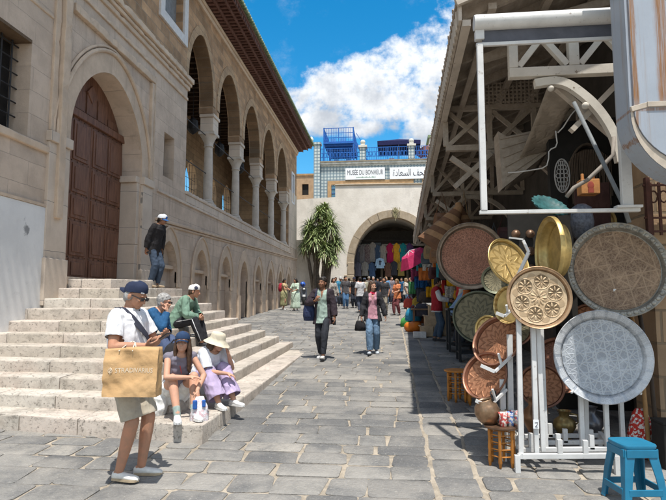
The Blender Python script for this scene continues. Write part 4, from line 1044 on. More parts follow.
# ------------------------------------------------------------------ engraved metal trays
def tray_mat(name, base, dark, kind, rough=.42, metal=.75, k1=8, sc=1.0):
    t = NT(name); q = t.n('ShaderNodeSeparateXYZ'); t.l(t.co, q.inputs[0])
    x, y = q.outputs[0], q.outputs[1]
    r = t.math('SQRT', t.math('ADD', t.math('MULTIPLY', x, x), t.math('MULTIPLY', y, y))); a = t.math('ARCTAN2', y, x)
    v = t.n('ShaderNodeCombineXYZ'); t.l(x, v.inputs[0]); t.l(y, v.inputs[1])
    if kind == 'star':      # straight interlaced lines
        f = None
        for k in range(4):
            ang = PI*k/4+.2; d = t.math('ADD', t.math('MULTIPLY', x, math.cos(ang)*7*sc), t.math('MULTIPLY', y, math.sin(ang)*7*sc))
            d = t.math('ABSOLUTE', t.math('SUBTRACT', t.math('FRACT', d), .5)); d = t.ramp(d, .0, .09, 1, 0)
            g = t.n('ShaderNodeTexNoise'); g.inputs['Scale'].default_value = 3.5+k; t.l(v.outputs[0], g.inputs['Vector']); d = t.math('MULTIPLY', d, t.ramp(g.outputs['Fac'], .42, .5))
            f = d if f is None else t.math('MAXIMUM', f, d)
        cr_ = t.ramp(t.math('ABSOLUTE', t.math('SUBTRACT', t.math('FRACT', t.math('MULTIPLY', r, 8.0)), .5)), .0, .07, .7, 0); f = t.math('MAXIMUM', f, cr_)
        w = t.n('ShaderNodeTexVoronoi', feature='DISTANCE_TO_EDGE'); w.inputs['Scale'].default_value = 34; t.l(v.outputs[0], w.inputs['Vector']); f = t.math('MAXIMUM', f, t.ramp(w.outputs['Distance'], .04, .14, .55, 0))
    elif kind == 'lattice':   # a net of interlaced stars, ringed by plain bands
        f = None
        for k in range(6):
            ang = PI*k/6+.1; d = t.math('ADD', t.math('MULTIPLY', x, math.cos(ang)*11*sc), t.math('MULTIPLY', y, math.sin(ang)*11*sc))
            d = t.ramp(t.math('ABSOLUTE', t.math('SUBTRACT', t.math('FRACT', d), .5)), .0, .10, 1, 0); f = d if f is None else t.math('MAXIMUM', f, t.math('MULTIPLY', d, .8))
        cr_ = t.ramp(t.math('ABSOLUTE', t.math('SUBTRACT', t.math('FRACT', t.math('MULTIPLY', r, 6.5)), .5)), .0, .06, .9, 0); f = t.math('MAXIMUM', f, cr_)
    elif kind == 'cartouche': # lettered panels round a rim
        u = t.ramp(t.math('ABSOLUTE', t.math('SUBTRACT', t.math('FRACT', t.math('MULTIPLY', a, k1/(2*PI))), .5)), .36, .42, 1, 0)
        g = t.ramp(t.noise(120, 3, .7, v.outputs[0]), .45, .55); f = t.math('MULTIPLY', u, t.math('ADD', .35, t.math('MULTIPLY', g, .65)))
    elif kind == 'tracery':
        w = t.n('ShaderNodeTexVoronoi', feature='DISTANCE_TO_EDGE'); w.inputs['Scale'].default_value = 30*sc; w.inputs['Randomness'].default_value = .8; t.l(v.outputs[0], w.inputs['Vector'])
        f = t.ramp(w.outputs['Distance'], .05, .16, 1, 0)
    elif kind == 'sun':     # radiating chased strokes
        g = t.noise(60*sc, 4, .7, v.outputs[0]); u = t.math('SINE', t.math('ADD', t.math('MULTIPLY', a, 70), t.math('MULTIPLY', g, 26)))
        u2 = t.math('SINE', t.math('ADD', t.math('MULTIPLY', r, 150), t.math('MULTIPLY', g, 20)))
        f = t.ramp(t.math('ADD', t.math('MULTIPLY', u, .55), t.math('MULTIPLY', u2, .45)), -.1, .5)
    else:                   # petals
        u = t.math('SINE', t.math('MULTIPLY', a, k1)); u2 = t.math('SINE', t.math('ADD', t.math('MULTIPLY', r, 46*sc), t.math('MULTIPLY', u, 1.9)))
        f = t.ramp(u2, .1, .7)
    fine = t.noise(90, 5, .75); f2 = t.ramp(fine, .52, .64, 0, .55)
    col = t.mix(t.math('MULTIPLY', f, .8), base, dark); col = t.mix(f2, col, dark)
    pat = t.noise(4, 7, .72); col = t.mix(t.ramp(pat, .45, .72, 0, .5), col, mul(dark, 1.6))
    return t.done(col, t.ramp(pat, .3, .7, rough, rough+.2), metal, .5, t.bump(t.math('ADD', f, t.math('MULTIPLY', fine, .7)), .55, .004))
def facing(n, spin=0):
    z = Vector(n).normalized(); x = Vector((0, 0, 1)).cross(z); x = x.normalized() if x.length > .01 else Vector((1, 0, 0)); y = z.cross(x)
    return Matrix((x, y, z)).transposed() @ Matrix.Rotation(spin, 3, 'Z')
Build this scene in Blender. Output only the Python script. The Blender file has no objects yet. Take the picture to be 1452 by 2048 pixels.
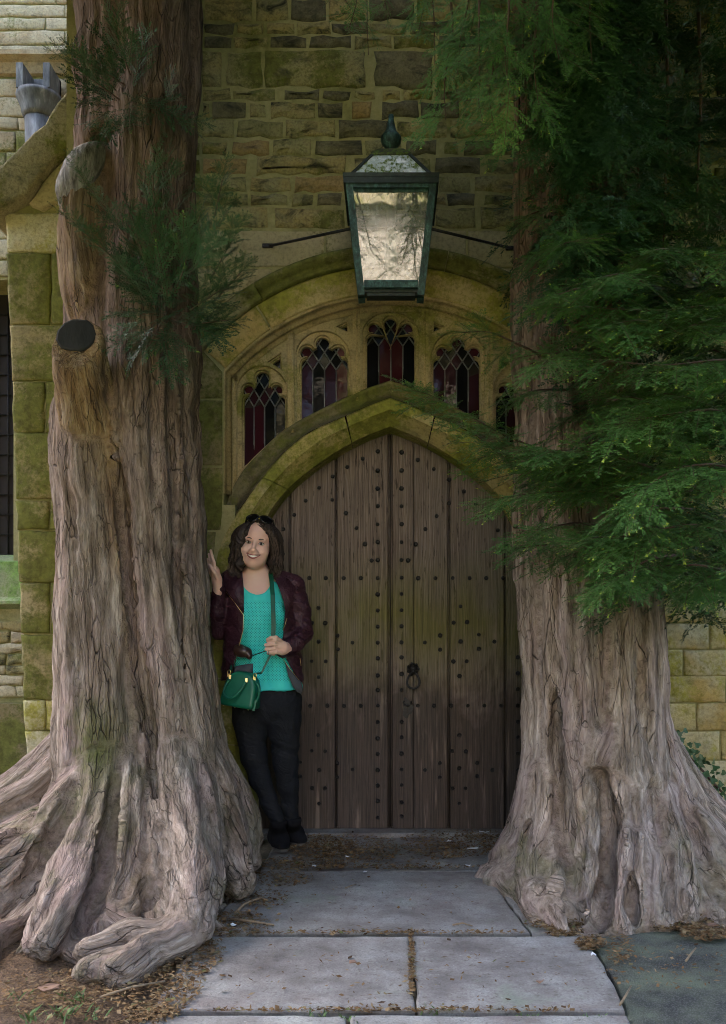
import bpy, math, random
import numpy as np
from mathutils import Vector, Matrix, Quaternion

random.seed(7)
rng = np.random.default_rng(7)
SC = bpy.context.scene
COL = SC.collection
R = math.radians

# ------------------------------------------------------------------ camera
CAM_H, FPX, PX0, PY0 = 1.10, 1800.0, 778.0, 1270.0
cd = bpy.data.cameras.new('camera')
cam = bpy.data.objects.new('camera', cd); COL.objects.link(cam)
cam.location = (0, 0, CAM_H); cam.rotation_euler = (R(90), 0, 0)
cd.sensor_fit = 'VERTICAL'; cd.sensor_height = 36.0; cd.sensor_width = 36.0
cd.lens = FPX / 2048 * 36.0
cd.shift_x = -(PX0 - 726) / 2048; cd.shift_y = (PY0 - 1024) / 2048
cd.clip_start = 0.05; cd.clip_end = 500
SC.camera = cam

# ------------------------------------------------------------------ world, sun, exposure
SUN_EL, SUN_AZ = R(52), R(38)           # the sun stands behind the church, to the left
w = bpy.data.worlds.new('World'); SC.world = w; w.use_nodes = True
nt = w.node_tree
bg = nt.nodes['Background']
sky = nt.nodes.new('ShaderNodeTexSky'); sky.sky_type = 'NISHITA'; sky.sun_disc = False
sky.sun_elevation = SUN_EL; sky.sun_rotation = -SUN_AZ
sky.air_density = 0.9; sky.dust_density = 6.0; sky.ozone_density = 0.0
nt.links.new(sky.outputs[0], bg.inputs[0]); bg.inputs[1].default_value = 0.15
sd = bpy.data.lights.new('sun', 'SUN'); sd.energy = 2.0; sd.angle = R(0.6); sd.color = (1, .95, .86)
sun = bpy.data.objects.new('sun', sd); COL.objects.link(sun)
SDIR = Vector((-math.sin(SUN_AZ) * math.cos(SUN_EL), math.cos(SUN_AZ) * math.cos(SUN_EL), math.sin(SUN_EL)))
sun.rotation_euler = SDIR.to_track_quat('Z', 'Y').to_euler(); sun.location = (-6, 8, 14)
vs = SC.view_settings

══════

§ **Task**:
Strip out the pictures and quote the remaining data word for word.

§ **Answer in full**:
The Blender Python script for this scene continues. Write part 4, from line 1044 on. More parts follow.
# ------------------------------------------------------------------ engraved metal trays
def tray_mat(name, base, dark, kind, rough=.42, metal=.75, k1=8, sc=1.0):
    t = NT(name); q = t.n('ShaderNodeSeparateXYZ'); t.l(t.co, q.inputs[0])
    x, y = q.outputs[0], q.outputs[1]
    r = t.math('SQRT', t.math('ADD', t.math('MULTIPLY', x, x), t.math('MULTIPLY', y, y))); a = t.math('ARCTAN2', y, x)
    v = t.n('ShaderNodeCombineXYZ'); t.l(x, v.inputs[0]); t.l(y, v.inputs[1])
    if kind == 'star':      # straight interlaced lines
        f = None
        for k in range(4):
            ang = PI*k/4+.2; d = t.math('ADD', t.math('MULTIPLY', x, math.cos(ang)*7*sc), t.math('MULTIPLY', y, math.sin(ang)*7*sc))
            d = t.math('ABSOLUTE', t.math('SUBTRACT', t.math('FRACT', d), .5)); d = t.ramp(d, .0, .09, 1, 0)
            g = t.n('ShaderNodeTexNoise'); g.inputs['Scale'].default_value = 3.5+k; t.l(v.outputs[0], g.inputs['Vector']); d = t.math('MULTIPLY', d, t.ramp(g.outputs['Fac'], .42, .5))
            f = d if f is None else t.math('MAXIMUM', f, d)
        cr_ = t.ramp(t.math('ABSOLUTE', t.math('SUBTRACT', t.math('FRACT', t.math('MULTIPLY', r, 8.0)), .5)), .0, .07, .7, 0); f = t.math('MAXIMUM', f, cr_)
        w = t.n('ShaderNodeTexVoronoi', feature='DISTANCE_TO_EDGE'); w.inputs['Scale'].default_value = 34; t.l(v.outputs[0], w.inputs['Vector']); f = t.math('MAXIMUM', f, t.ramp(w.outputs['Distance'], .04, .14, .55, 0))
    elif kind == 'lattice':   # a net of interlaced stars, ringed by plain bands
        f = None
        for k in range(6):
            ang = PI*k/6+.1; d = t.math('ADD', t.math('MULTIPLY', x, math.cos(ang)*11*sc), t.math('MULTIPLY', y, math.sin(ang)*11*sc))
            d = t.ramp(t.math('ABSOLUTE', t.math('SUBTRACT', t.math('FRACT', d), .5)), .0, .10, 1, 0); f = d if f is None else t.math('MAXIMUM', f, t.math('MULTIPLY', d, .8))
        cr_ = t.ramp(t.math('ABSOLUTE', t.math('SUBTRACT', t.math('FRACT', t.math('MULTIPLY', r, 6.5)), .5)), .0, .06, .9, 0); f = t.math('MAXIMUM', f, cr_)
    elif kind == 'cartouche': # lettered panels round a rim
        u = t.ramp(t.math('ABSOLUTE', t.math('SUBTRACT', t.math('FRACT', t.math('MULTIPLY', a, k1/(2*PI))), .5)), .36, .42, 1, 0)
        g = t.ramp(t.noise(120, 3, .7, v.outputs[0]), .45, .55); f = t.math('MULTIPLY', u, t.math('ADD', .35, t.math('MULTIPLY', g, .65)))
    elif kind == 'tracery':
        w = t.n('ShaderNodeTexVoronoi', feature='DISTANCE_TO_EDGE'); w.inputs['Scale'].default_value = 30*sc; w.inputs['Randomness'].default_value = .8; t.l(v.outputs[0], w.inputs['Vector'])
        f = t.ramp(w.outputs['Distance'], .05, .16, 1, 0)
    elif kind == 'sun':     # radiating chased strokes
        g = t.noise(60*sc, 4, .7, v.outputs[0]); u = t.math('SINE', t.math('ADD', t.math('MULTIPLY', a, 70), t.math('MULTIPLY', g, 26)))
        u2 = t.math('SINE', t.math('ADD', t.math('MULTIPLY', r, 150), t.math('MULTIPLY', g, 20)))
        f = t.ramp(t.math('ADD', t.math('MULTIPLY', u, .55), t.math('MULTIPLY', u2, .45)), -.1, .5)
    else:                   # petals
        u = t.math('SINE', t.math('MULTIPLY', a, k1)); u2 = t.math('SINE', t.math('ADD', t.math('MULTIPLY', r, 46*sc), t.math('MULTIPLY', u, 1.9)))
        f = t.ramp(u2, .1, .7)
    fine = t.noise(90, 5, .75); f2 = t.ramp(fine, .52, .64, 0, .55)
    col = t.mix(t.math('MULTIPLY', f, .8), base, dark); col = t.mix(f2, col, dark)
    pat = t.noise(4, 7, .72); col = t.mix(t.ramp(pat, .45, .72, 0, .5), col, mul(dark, 1.6))
    return t.done(col, t.ramp(pat, .3, .7, rough, rough+.2), metal, .5, t.bump(t.math('ADD', f, t.math('MULTIPLY', fine, .7)), .55, .004))
def facing(n, spin=0):
    z = Vector(n).normalized(); x = Vector((0, 0, 1)).cross(z); x = x.normalized() if x.length > .01 else Vector((1, 0, 0)); y = z.cross(x)
    return Matrix((x, y, z)).transposed() @ Matrix.Rotation(spin, 3, 'Z')
Build this scene in Blender. Output only the Python script. The Blender file has no objects yet. Take the picture to be 1452 by 2048 pixels.
import bpy, math, random
import numpy as np
from mathutils import Vector, Matrix, Quaternion

random.seed(7)
rng = np.random.default_rng(7)
SC = bpy.context.scene
COL = SC.collection
R = math.radians

# ------------------------------------------------------------------ camera
CAM_H, FPX, PX0, PY0 = 1.10, 1800.0, 778.0, 1270.0
cd = bpy.data.cameras.new('camera')
cam = bpy.data.objects.new('camera', cd); COL.objects.link(cam)
cam.location = (0, 0, CAM_H); cam.rotation_euler = (R(90), 0, 0)
cd.sensor_fit = 'VERTICAL'; cd.sensor_height = 36.0; cd.sensor_width = 36.0
cd.lens = FPX / 2048 * 36.0
cd.shift_x = -(PX0 - 726) / 2048; cd.shift_y = (PY0 - 1024) / 2048
cd.clip_start = 0.05; cd.clip_end = 500
SC.camera = cam

# ------------------------------------------------------------------ world, sun, exposure
SUN_EL, SUN_AZ = R(52), R(38)           # the sun stands behind the church, to the left
w = bpy.data.worlds.new('World'); SC.world = w; w.use_nodes = True
nt = w.node_tree
bg = nt.nodes['Background']
sky = nt.nodes.new('ShaderNodeTexSky'); sky.sky_type = 'NISHITA'; sky.sun_disc = False
sky.sun_elevation = SUN_EL; sky.sun_rotation = -SUN_AZ
sky.air_density = 0.9; sky.dust_density = 6.0; sky.ozone_density = 0.0
nt.links.new(sky.outputs[0], bg.inputs[0]); bg.inputs[1].default_value = 0.15
sd = bpy.data.lights.new('sun', 'SUN'); sd.energy = 2.0; sd.angle = R(0.6); sd.color = (1, .95, .86)
sun = bpy.data.objects.new('sun', sd); COL.objects.link(sun)
SDIR = Vector((-math.sin(SUN_AZ) * math.cos(SUN_EL), math.cos(SUN_AZ) * math.cos(SUN_EL), math.sin(SUN_EL)))
sun.rotation_euler = SDIR.to_track_quat('Z', 'Y').to_euler(); sun.location = (-6, 8, 14)
vs = SC.view_settings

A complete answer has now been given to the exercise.